___ Material to process

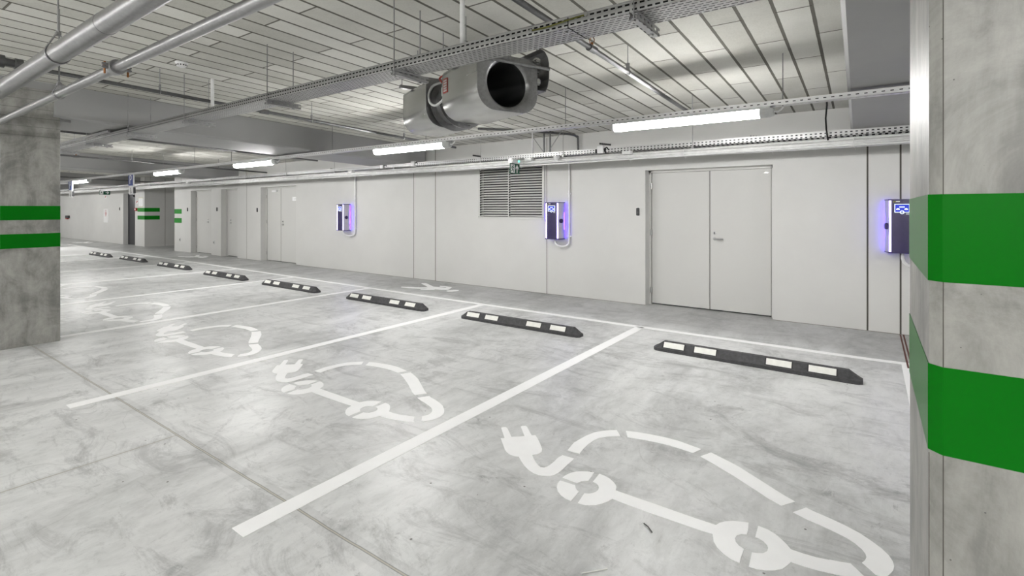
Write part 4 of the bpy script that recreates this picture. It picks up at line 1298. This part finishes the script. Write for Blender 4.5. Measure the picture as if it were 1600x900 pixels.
def charger(xc, label):
    """wall charger: black front between two light strips, splayed metal cheeks, glow behind"""
    yf, yb = WY - 0.205, WY - 0.045
    z0, z1 = 0.985, 1.61
    r = thing('charging_station', (xc, WY, z0), label, 'charger', 'wall chargers with violet light strips')
    h = 0.115
    hb = 0.150
    # black front, slightly bowed
    n = 8
    fr = [(xc - h + 0.016 + (2 * h - 0.032) * i / n, yf - 0.010 * math.sin(PI * i / n)) for i in range(n + 1)]
    poly = fr + [(xc + hb - 0.012, yb), (xc - hb + 0.012, yb)]
    part(MB().prism(poly, z0 + 0.008, z1 - 0.008), 'front_panel', M['charger_black'], r, smooth=True)
    for s in (-1, 1):
        xs = xc + s * (h - 0.006)
        part(MB().tube([(xs, yf + 0.003, z0 + 0.012), (xs, yf + 0.003, z1 - 0.012)], 0.0105, 12), 'light_strip', M['led'], r, smooth=True)
        # side cheek in the plane from the strip to the wall, with a recessed notch around the socket
        xa, ya, xb, yb2 = xc + s * (h + 0.004), yf + 0.012, xc + s * (hb + 0.004), yb
        U = Vector((xb - xa, yb2 - ya, 0))
        L = U.length
        U.normalize()
        N = Vector((U.y, -U.x, 0)) * (1 if s > 0 else -1)
        if N.x * s < 0:
            N = -N
        def cheek(poly, d0, d1):
            o3 = Vector((xa, ya, 0))
            a = [o3 + U * u + Vector((0, 0, v)) + N * d0 for u, v in poly]
            b = [o3 + U * u + Vector((0, 0, v)) + N * d1 for u, v in poly]
            k = len(poly)
            return MB().add(a + b, [tuple(range(k)), tuple(range(2 * k - 1, k - 1, -1))] + [(i, (i + 1) % k, k + (i + 1) % k, k + i) for i in range(k)])
        zm = 1.295
        up = [(0.0, z1 - 0.01), (L, z1 - 0.01), (L, zm + 0.155), (L * 0.92, zm + 0.145), (L * 0.55, zm + 0.10), (0.0, zm + 0.10)]
        dn = [(0.0, z0 + 0.01), (L, z0 + 0.01), (L, zm - 0.155), (L * 0.92, zm - 0.145), (L * 0.55, zm - 0.10), (0.0, zm - 0.10)]
        part(cheek(up, -0.004, 0.004), 'side_cheek', M['charger_silver'], r)
        part(cheek(dn, -0.004, 0.004), 'side_cheek', M['charger_silver'], r)
        part(cheek([(0.0, zm - 0.10), (L * 0.55, zm - 0.10), (L * 0.92, zm - 0.145), (L * 0.92, zm + 0.145), (L * 0.55, zm + 0.10), (0, zm + 0.10)], -0.007, -0.001), 'side_recess', M['charger_silver'], r)
        c0 = Vector((xa, ya, 0)) + U * (L * 0.42) + Vector((0, 0, zm))
        mt = Matrix.Translation(c0) @ N.to_track_quat('Z', 'Y').to_matrix().to_4x4()
        so = part(MB().lathe([(0.0, 0.0), (0.038, 0.0), (0.038, 0.022), (0.032, 0.026), (0.0, 0.026)], 24, mt), 'socket', M['charger_black'], r, smooth=True)
        # glow strip behind the edge, washing the wall
        xg = xc + s * (hb - 0.012)
        part(MB().tube([(xg, yb + 0.014, z0 + 0.02), (xg, yb + 0.014, z1 - 0.02)], 0.009, 10), 'back_light', M['led_glow'], r, smooth=True)
    top = [(xc - h - 0.014, yf - 0.012), (xc + h + 0.014, yf - 0.012), (xc + hb + 0.012, yb + 0.012), (xc - hb - 0.012, yb + 0.012)]
    part(MB().prism(top, z1 - 0.009, z1 + 0.003), 'top_plate', M['charger_black'], r)
    part(MB().prism(top, z0 - 0.003, z0 + 0.009), 'bottom_plate', M['charger_black'], r)
    part(MB().box(xc - 0.11, xc + 0.11, yb, WY + 0.001, z0 + 0.06, z1 - 0.06), 'wall_bracket', M['charger_black'], r)
    # display with its bright outline, car icon and round key
    ys = yf - 0.0105
    sc = part(MB().bbox(xc - 0.066, xc + 0.066, ys - 0.003, ys + 0.01, 1.462, 1.552, 0.002), 'display', M['screen'], r)
    mb = MB()
    yy0, yy1 = ys - 0.006, ys - 0.002
    a, b, c, d_ = xc - 0.069, xc + 0.069, 1.458, 1.556
    t = 0.0055
    mb.box(a, b, yy0, yy1, d_ - t, d_).box(a, a + t, yy0, yy1, c, d_).box(b - t, b, yy0, yy1, c, d_).box(a, xc - 0.02, yy0, yy1, c, c + t).box(xc + 0.02, b, yy0, yy1, c, c + t)
    ring = [(0.015, 0.0), (0.0205, 0.0), (0.0205, 0.004), (0.015, 0.004), (0.015, 0.0)]
    mb.lathe(ring, 24, FRONT(xc, yy1, 1.461))
    mb.box(xc - 0.016, xc + 0.016, yy0, yy1, 1.459, 1.463)
    mb.box(xc - 0.024, xc + 0.024, yy0, yy1, 1.517, 1.527)
    for s in (-1, 1):
        mb.prism([(s * 0.020, -0.010), (s * 0.026, 0.006), (s * 0.038, 0.010), (s * 0.052, 0.002), (s * 0.054, -0.010)], 0, 0.004, FRONT(xc, yy1, 1.499))
    part(mb, 'display_icons', M['screen_line'], sc, origin=ORG[r]).location = (0, 0, 0)
    mb = MB()
    mb.box(xc - 0.082, xc - 0.058, yf - 0.012, yf - 0.002, 1.576, 1.590)
    part(mb, 'warning_label', M['yellow'], r)
    part(MB().box(xc - 0.056, xc - 0.02, yf - 0.012, yf - 0.003, 1.583, 1.590), 'maker_strip', M['sign_white'], r)
    part(MB().box(xc + 0.036, xc + 0.066, yf - 0.011, yf - 0.002, 1.436, 1.446), 'status_mark', M['sign_white'], r)
    # cable gland below
    part(MB().tube([(xc + 0.01, yf + 0.09, z0 - 0.03), (xc + 0.01, yf + 0.09, z0 + 0.004)], 0.014, 12), 'cable_gland', M['steel'], r, smooth=True)
    return r


CH = [(-10.30, 'farthest visible violet-lit charger, right of the door with a white plate'),
      (-4.42, 'middle violet-lit charger on the wall beside the ventilation louvre'),
      (0.300, 'nearest violet-lit charger, half hidden by the right column')]
for xc, lab in CH:
    charger(xc, lab)
for xc, x2, lab in ((-10.30, -9.96, 'pale supply conduit looping under the farthest visible charger and up the wall'), (-4.42, -4.18, 'pale supply conduit looping under the middle charger and up the wall')):
    mb = MB()
    xa = xc + 0.01
    y1, y2 = WY - 0.115, WY - 0.03
    path = [(xa, y1, 0.955), (xa + 0.0, y1, 0.93)] + [(xa + (x2 - xa) * (0.5 - 0.5 * math.cos(a)), y1 + (y2 - y1) * (0.5 - 0.5 * math.cos(a)), 0.93 - 0.075 * math.sin(a)) for a in [math.radians(d) for d in range(15, 180, 15)]] + [(x2, y2, 0.95), (x2, y2, 1.05), (x2, y2, 1.7), (x2, y2, 2.29)]
    mb.tube(path, 0.017, 12)
    r = tag(mb.build('supply_conduit', M['conduit'], None, (xc, WY, 0.86), smooth=True), lab, 'conduit', 'supply conduits of the chargers')
    part(MB().box(x2 - 0.024, x2 + 0.024, y2 - 0.008, WY + 0.001, 1.02, 1.04).box(x2 - 0.024, x2 + 0.024, y2 - 0.008, WY + 0.001, 1.75, 1.77), 'wall_clip', M['white_plastic'], r, origin=ORG[r])
xa = 0.31
mb = MB().tube([(xa, WY - 0.115, 0.955), (xa, WY - 0.115, 0.92), (xa + 0.01, WY - 0.11, 0.875), (xa + 0.05, WY - 0.09, 0.835), (xa + 0.11, WY - 0.05, 0.83), (xa + 0.17, WY - 0.03, 0.87), (xa + 0.18, WY - 0.03, 1.0), (xa + 0.18, WY - 0.03, 2.29)], 0.017, 12)
tag(mb.build('supply_conduit', M['conduit'], None, (xa, WY, 0.83), smooth=True), 'short bent supply conduit under the nearest charger, by the right column', 'conduit', 'supply conduits of the chargers')


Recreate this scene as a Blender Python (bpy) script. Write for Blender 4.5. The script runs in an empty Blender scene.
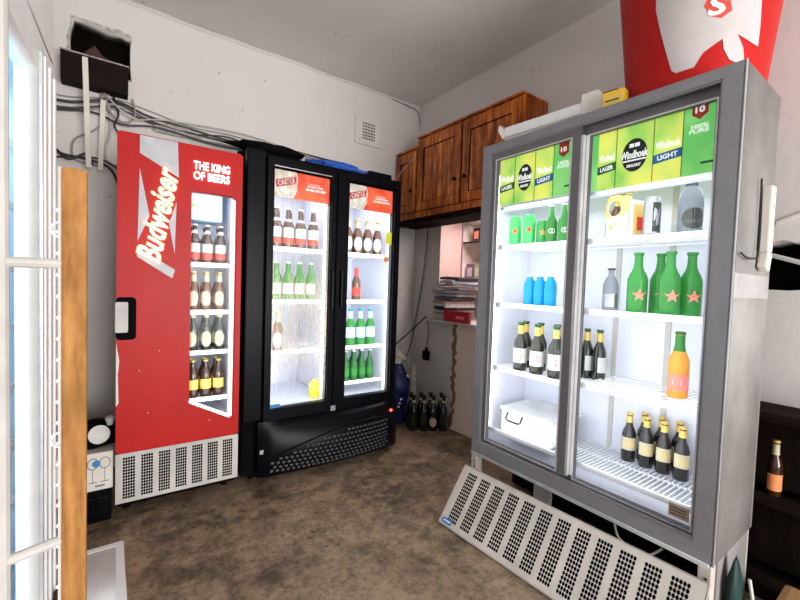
import bpy, bmesh, math, random
from mathutils import Vector, Matrix, noise
random.seed(7)
S = bpy.context.scene
COL = S.collection
PI = math.pi

# ------------------------------------------------------------------ camera
cd = bpy.data.cameras.new('camera'); cam = bpy.data.objects.new('camera', cd); COL.objects.link(cam)
YAW, PITCH, ROLL, F = .624, .040, .034, 401.0
cd.sensor_width = 36; cd.lens = 36 * F / 800; cd.clip_start = .05
fw = Vector((math.sin(YAW)*math.cos(PITCH), math.cos(YAW)*math.cos(PITCH), -math.sin(PITCH)))
rt = Vector((math.cos(YAW), -math.sin(YAW), 0)); up = rt.cross(fw)
r2 = rt*math.cos(ROLL) + up*math.sin(ROLL); u2 = up*math.cos(ROLL) - rt*math.sin(ROLL)
mw = Matrix((r2, u2, -fw)).transposed().to_4x4(); mw.translation = (0, 0, 1.28)
cam.matrix_world = mw
S.camera = cam
# ------------------------------------------------------------------ world, lights, exposure
w = bpy.data.worlds.new('world'); S.world = w; w.use_nodes = True
w.node_tree.nodes['Background'].inputs[0].default_value = (.80, .88, 1, 1)
w.node_tree.nodes['Background'].inputs[1].default_value = 1.0
S.view_settings.view_transform = 'Standard'; S.view_settings.look = 'None'
S.view_settings.gamma = 1; S.view_settings.exposure = 0.1
def area(name, loc, rot, sx, sy, energy, color=(1, 1, 1), parent=None, spread=PI):
    d = bpy.data.lights.new(name, 'AREA'); d.shape = 'RECTANGLE'; d.size = sx; d.size_y = sy
    d.energy = energy; d.color = color; d.spread = spread
    o = bpy.data.objects.new(name, d); COL.objects.link(o); o.location = loc; o.rotation_euler = rot
    if parent: o.parent = parent
    return o
DOORWAY_W = 265
area('doorway_daylight', (1.15, -3.4, 1.1), (PI/2+.10, 0, 0), 2.8, 2.2, DOORWAY_W, (1, .965, .94))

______

• **Exercise directions**: Above are the records. Copy only the lines from the one with "Recreate this scene" through the one with "PI = math.pi", exactly, with no pictures.

• **The answer**:
Recreate this scene as a Blender Python (bpy) script. Write for Blender 4.5. The script runs in an empty Blender scene.
import bpy, bmesh, math, random
from mathutils import Vector, Matrix, noise
random.seed(7)
S = bpy.context.scene
COL = S.collection
PI = math.pi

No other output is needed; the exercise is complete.